BEGIN ENTRIES SHOWN
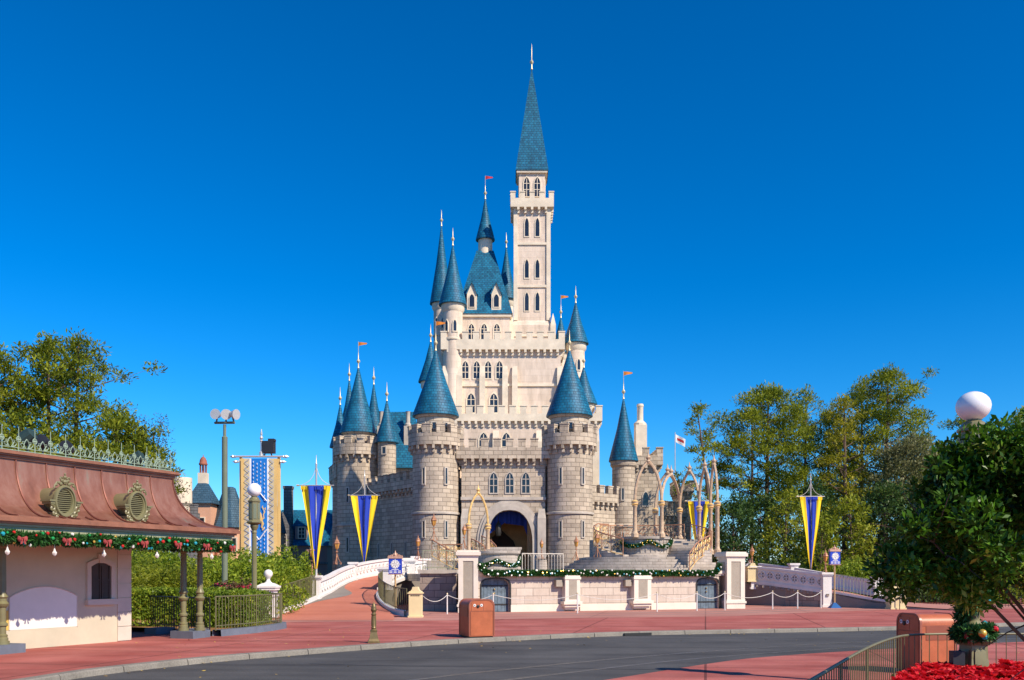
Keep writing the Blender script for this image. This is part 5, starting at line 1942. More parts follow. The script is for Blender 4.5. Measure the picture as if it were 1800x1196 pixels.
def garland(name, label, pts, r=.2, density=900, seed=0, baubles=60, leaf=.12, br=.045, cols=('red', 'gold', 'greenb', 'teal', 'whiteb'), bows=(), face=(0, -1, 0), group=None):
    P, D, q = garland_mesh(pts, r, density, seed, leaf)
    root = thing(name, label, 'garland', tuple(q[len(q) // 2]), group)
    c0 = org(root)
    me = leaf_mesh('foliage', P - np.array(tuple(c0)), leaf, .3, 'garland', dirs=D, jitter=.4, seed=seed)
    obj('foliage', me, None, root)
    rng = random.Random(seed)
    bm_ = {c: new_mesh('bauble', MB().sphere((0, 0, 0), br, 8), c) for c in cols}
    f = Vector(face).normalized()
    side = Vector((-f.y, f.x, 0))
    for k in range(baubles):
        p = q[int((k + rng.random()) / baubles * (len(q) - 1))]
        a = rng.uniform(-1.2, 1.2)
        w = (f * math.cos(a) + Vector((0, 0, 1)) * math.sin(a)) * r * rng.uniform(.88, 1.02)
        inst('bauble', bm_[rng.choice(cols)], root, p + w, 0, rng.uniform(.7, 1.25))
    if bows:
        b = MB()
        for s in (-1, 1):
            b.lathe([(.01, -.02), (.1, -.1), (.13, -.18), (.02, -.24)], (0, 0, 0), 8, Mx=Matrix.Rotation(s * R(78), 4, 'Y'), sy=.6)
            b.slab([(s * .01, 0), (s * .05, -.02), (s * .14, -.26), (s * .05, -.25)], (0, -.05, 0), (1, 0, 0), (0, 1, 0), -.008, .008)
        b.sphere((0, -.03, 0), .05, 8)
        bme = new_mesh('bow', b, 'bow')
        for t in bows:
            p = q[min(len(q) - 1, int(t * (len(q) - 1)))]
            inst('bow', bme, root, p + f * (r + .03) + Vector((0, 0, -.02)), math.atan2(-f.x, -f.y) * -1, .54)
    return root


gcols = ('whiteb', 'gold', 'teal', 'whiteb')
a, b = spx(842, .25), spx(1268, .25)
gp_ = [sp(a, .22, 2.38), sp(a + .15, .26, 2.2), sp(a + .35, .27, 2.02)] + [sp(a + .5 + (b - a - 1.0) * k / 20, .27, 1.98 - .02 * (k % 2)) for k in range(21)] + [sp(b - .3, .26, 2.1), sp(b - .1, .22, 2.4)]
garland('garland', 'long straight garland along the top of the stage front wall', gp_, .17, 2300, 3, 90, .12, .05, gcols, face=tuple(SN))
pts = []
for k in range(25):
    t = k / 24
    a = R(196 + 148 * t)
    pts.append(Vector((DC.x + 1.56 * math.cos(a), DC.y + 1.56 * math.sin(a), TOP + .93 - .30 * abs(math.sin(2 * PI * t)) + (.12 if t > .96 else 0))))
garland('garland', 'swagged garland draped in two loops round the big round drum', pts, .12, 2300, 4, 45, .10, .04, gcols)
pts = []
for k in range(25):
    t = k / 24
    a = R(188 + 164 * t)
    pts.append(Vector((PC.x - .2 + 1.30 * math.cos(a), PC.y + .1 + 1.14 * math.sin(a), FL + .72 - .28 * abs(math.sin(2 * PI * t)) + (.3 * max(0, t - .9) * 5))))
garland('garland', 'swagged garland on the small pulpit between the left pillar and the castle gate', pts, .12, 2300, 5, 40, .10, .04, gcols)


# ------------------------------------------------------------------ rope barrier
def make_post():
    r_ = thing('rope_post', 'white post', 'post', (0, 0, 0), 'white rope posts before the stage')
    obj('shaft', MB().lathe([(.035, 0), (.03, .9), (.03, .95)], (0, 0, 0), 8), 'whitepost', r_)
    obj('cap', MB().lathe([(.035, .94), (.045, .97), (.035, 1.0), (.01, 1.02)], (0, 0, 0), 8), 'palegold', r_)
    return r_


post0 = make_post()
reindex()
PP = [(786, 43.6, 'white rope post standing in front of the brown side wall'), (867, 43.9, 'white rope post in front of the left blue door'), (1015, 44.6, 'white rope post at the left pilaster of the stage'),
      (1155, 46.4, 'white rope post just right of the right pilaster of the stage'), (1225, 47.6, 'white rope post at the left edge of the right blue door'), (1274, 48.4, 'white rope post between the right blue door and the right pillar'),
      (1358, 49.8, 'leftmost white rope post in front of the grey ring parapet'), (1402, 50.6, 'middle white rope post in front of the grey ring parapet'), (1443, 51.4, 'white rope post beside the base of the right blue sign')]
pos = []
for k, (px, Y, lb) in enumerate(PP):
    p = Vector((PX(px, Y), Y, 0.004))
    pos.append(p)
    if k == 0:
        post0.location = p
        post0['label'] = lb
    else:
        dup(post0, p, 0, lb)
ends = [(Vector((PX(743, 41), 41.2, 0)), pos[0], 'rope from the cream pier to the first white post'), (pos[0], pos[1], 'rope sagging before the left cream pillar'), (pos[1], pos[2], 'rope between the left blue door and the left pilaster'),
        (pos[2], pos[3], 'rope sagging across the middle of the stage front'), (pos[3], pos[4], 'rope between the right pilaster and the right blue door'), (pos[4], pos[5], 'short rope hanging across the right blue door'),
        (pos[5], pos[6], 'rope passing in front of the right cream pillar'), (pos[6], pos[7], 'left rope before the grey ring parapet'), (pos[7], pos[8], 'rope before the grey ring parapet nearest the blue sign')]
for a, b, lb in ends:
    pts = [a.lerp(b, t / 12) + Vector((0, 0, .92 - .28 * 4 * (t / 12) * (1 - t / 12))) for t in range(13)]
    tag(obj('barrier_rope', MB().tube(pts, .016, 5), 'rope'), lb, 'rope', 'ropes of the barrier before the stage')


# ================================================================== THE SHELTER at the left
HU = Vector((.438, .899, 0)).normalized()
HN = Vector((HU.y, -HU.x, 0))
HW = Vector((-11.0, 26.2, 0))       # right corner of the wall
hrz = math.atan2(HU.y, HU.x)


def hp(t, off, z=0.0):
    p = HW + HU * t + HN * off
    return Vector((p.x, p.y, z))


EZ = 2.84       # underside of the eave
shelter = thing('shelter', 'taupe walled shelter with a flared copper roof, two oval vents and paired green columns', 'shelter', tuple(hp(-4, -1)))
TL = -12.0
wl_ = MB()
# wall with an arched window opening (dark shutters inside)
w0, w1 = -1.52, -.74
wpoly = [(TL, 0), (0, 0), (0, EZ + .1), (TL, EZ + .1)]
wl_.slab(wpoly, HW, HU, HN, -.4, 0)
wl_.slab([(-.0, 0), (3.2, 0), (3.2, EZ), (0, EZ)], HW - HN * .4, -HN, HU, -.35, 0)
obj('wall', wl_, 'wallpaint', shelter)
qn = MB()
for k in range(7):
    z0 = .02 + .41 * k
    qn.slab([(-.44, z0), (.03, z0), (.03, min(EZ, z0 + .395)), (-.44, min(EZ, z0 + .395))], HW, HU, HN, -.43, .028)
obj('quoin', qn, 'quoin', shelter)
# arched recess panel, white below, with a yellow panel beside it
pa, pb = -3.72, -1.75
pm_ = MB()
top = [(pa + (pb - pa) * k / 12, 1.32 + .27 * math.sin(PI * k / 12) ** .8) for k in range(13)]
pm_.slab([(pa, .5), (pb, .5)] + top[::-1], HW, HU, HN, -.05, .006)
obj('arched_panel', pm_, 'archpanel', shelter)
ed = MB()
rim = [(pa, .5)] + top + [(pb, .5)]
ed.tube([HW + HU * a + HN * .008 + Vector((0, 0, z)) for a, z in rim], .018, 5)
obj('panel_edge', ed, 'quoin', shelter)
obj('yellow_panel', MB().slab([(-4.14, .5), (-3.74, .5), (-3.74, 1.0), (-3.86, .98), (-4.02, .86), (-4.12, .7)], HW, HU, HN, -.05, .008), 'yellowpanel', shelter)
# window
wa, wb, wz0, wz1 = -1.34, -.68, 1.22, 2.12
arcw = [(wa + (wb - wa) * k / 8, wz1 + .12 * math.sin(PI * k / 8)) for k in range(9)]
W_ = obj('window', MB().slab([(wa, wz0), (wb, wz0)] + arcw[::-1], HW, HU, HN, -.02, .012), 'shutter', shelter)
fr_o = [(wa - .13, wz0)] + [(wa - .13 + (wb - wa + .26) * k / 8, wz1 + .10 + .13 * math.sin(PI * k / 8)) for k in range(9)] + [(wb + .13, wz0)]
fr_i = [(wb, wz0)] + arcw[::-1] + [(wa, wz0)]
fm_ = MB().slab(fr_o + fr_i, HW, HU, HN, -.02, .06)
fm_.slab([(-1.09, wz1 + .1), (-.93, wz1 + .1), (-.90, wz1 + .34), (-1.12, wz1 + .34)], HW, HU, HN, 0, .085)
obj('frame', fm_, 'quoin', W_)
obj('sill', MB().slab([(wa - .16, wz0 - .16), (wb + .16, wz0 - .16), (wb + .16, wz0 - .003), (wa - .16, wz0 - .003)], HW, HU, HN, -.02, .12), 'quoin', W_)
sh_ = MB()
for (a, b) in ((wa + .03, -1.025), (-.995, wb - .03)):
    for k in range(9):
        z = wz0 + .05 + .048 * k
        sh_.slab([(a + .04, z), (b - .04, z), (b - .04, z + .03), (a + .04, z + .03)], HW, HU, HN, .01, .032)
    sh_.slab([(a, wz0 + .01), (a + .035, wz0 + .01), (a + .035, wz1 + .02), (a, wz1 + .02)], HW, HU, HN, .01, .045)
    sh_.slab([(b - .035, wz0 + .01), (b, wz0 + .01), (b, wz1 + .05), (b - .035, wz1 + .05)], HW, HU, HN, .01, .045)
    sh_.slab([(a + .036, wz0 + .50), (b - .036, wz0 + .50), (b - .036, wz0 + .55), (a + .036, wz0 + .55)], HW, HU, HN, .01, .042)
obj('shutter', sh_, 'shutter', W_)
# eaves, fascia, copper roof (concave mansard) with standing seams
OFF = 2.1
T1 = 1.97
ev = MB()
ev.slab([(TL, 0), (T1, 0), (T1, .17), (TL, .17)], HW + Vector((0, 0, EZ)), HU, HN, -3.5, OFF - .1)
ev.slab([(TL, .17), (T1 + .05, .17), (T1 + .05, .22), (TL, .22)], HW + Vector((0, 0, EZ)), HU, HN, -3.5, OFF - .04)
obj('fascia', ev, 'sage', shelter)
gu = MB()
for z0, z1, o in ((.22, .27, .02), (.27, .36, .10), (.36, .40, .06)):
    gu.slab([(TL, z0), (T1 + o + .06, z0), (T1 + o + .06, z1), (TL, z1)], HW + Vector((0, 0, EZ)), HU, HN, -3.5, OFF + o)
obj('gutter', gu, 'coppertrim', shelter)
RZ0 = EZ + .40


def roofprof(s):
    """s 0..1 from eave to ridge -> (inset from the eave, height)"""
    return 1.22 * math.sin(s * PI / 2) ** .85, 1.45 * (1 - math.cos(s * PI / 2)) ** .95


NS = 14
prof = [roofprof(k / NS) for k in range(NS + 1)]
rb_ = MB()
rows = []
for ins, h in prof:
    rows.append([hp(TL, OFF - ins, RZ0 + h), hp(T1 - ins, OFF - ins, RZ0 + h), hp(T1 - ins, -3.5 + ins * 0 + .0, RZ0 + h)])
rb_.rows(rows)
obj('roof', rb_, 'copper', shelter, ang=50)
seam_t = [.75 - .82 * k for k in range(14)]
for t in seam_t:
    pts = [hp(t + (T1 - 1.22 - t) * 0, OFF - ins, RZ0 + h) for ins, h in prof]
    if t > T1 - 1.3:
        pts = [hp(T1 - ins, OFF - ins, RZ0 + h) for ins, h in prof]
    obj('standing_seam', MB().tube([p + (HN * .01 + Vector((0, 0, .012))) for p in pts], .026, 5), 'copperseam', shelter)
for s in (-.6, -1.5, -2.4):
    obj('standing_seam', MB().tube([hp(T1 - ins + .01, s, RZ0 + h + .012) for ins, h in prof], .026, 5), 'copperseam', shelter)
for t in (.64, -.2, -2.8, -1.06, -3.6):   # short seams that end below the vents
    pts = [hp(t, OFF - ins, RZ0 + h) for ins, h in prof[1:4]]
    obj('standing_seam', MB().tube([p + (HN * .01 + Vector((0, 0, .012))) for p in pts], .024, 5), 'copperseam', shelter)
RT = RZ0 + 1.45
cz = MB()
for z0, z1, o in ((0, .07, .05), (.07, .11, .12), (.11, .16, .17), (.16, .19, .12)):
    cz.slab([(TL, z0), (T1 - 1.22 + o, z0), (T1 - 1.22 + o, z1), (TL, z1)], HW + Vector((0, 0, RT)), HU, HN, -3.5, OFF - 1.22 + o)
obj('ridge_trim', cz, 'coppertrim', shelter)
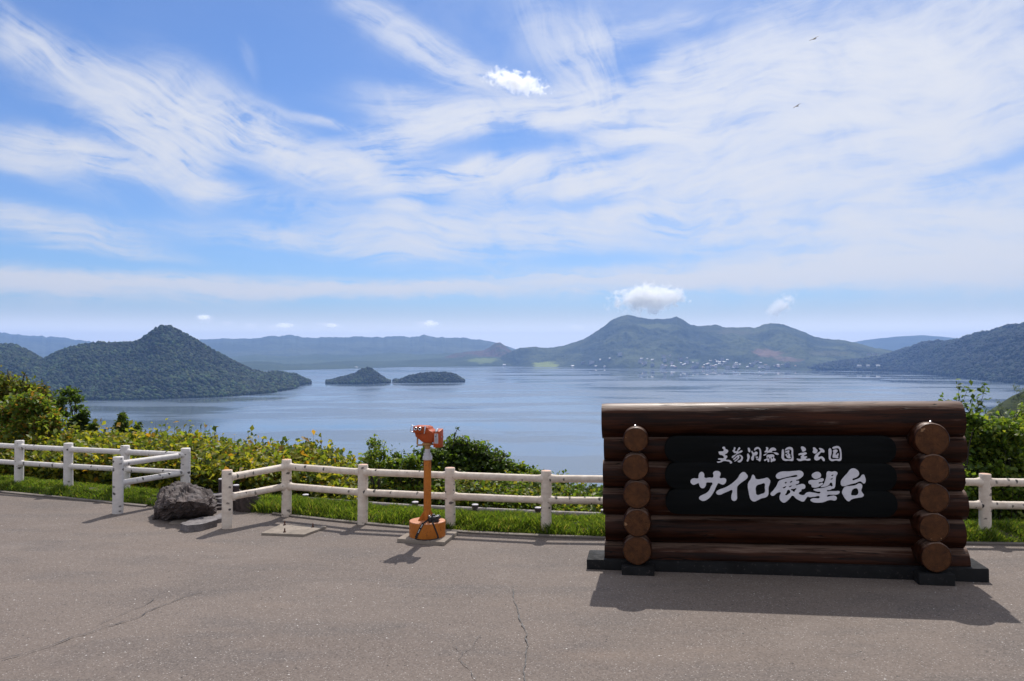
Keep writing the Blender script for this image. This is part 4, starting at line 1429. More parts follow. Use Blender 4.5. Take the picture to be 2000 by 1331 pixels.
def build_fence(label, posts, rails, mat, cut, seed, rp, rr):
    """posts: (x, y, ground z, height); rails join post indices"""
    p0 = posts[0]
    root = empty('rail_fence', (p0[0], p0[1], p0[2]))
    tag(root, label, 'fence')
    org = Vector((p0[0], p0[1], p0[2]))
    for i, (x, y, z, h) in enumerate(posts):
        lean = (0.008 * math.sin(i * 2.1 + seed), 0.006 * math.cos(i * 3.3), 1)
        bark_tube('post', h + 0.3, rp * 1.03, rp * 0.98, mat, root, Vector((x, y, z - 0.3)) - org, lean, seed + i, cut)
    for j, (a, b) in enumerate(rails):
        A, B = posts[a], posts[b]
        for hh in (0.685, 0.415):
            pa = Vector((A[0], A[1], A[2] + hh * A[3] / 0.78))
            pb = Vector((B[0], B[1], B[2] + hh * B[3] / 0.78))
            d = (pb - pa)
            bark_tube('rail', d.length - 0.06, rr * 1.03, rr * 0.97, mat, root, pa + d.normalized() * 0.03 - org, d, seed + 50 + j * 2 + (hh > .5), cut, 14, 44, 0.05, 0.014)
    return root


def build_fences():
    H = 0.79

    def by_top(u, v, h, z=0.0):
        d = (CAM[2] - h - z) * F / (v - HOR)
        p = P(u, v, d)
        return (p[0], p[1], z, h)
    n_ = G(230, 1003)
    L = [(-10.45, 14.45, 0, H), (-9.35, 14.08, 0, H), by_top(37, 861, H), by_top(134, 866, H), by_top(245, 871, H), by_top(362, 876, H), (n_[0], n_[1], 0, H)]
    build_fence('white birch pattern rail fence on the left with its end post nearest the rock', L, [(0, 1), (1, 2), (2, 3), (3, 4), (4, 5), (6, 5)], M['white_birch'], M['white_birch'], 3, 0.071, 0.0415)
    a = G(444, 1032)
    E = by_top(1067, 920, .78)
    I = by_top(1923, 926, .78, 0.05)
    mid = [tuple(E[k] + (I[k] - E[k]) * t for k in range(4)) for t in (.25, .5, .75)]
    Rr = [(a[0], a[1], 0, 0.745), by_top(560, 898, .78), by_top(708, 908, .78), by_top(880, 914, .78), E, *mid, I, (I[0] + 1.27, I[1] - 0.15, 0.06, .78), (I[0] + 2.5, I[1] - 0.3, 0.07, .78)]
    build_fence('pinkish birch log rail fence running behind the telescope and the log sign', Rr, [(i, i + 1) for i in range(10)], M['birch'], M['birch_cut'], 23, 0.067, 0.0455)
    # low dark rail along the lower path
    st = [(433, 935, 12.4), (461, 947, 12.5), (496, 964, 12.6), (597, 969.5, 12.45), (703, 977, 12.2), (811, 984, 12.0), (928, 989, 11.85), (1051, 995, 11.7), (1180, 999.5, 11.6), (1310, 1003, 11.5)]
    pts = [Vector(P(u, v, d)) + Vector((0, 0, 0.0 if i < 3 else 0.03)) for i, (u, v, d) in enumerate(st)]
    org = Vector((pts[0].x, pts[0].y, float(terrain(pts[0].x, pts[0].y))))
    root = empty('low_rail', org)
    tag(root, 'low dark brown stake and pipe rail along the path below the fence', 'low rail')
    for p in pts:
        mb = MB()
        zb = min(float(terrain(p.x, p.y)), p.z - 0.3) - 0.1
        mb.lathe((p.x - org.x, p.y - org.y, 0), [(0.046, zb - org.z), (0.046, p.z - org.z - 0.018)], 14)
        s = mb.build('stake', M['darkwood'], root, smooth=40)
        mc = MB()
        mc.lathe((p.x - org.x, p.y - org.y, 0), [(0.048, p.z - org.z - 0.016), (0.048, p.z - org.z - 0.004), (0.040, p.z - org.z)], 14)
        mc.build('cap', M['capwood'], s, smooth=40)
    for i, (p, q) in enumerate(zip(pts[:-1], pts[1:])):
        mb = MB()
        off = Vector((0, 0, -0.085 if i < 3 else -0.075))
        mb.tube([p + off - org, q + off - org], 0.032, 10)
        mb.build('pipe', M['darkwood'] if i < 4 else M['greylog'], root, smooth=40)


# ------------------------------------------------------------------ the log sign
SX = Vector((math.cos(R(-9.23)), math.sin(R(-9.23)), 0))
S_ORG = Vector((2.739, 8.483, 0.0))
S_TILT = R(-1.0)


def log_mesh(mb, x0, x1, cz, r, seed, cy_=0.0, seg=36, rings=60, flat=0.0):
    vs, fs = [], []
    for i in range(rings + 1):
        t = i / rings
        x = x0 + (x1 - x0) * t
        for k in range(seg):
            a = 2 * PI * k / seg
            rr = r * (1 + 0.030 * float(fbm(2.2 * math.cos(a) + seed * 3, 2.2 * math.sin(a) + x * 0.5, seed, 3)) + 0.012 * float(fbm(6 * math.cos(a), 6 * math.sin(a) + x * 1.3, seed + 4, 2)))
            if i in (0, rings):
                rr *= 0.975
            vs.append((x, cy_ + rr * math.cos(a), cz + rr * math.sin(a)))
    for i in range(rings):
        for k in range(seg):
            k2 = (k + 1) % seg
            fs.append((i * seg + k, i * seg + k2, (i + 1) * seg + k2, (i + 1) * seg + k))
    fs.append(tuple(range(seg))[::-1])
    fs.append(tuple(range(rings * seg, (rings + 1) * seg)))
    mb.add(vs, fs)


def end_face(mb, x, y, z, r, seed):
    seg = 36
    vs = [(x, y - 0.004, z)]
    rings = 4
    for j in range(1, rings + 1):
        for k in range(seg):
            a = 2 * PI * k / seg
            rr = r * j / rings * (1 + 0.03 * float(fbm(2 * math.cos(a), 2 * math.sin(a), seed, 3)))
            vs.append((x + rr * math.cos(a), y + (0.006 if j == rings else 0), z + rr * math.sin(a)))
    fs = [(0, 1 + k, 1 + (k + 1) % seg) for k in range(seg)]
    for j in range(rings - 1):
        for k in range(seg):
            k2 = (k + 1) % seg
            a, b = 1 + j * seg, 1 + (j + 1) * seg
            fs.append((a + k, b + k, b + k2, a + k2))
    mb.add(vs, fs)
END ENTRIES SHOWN
TASK DIRECTIONS: Report how many lines contain "parts". Give nothing but the number.

RESPONSE TO THE TASK: 2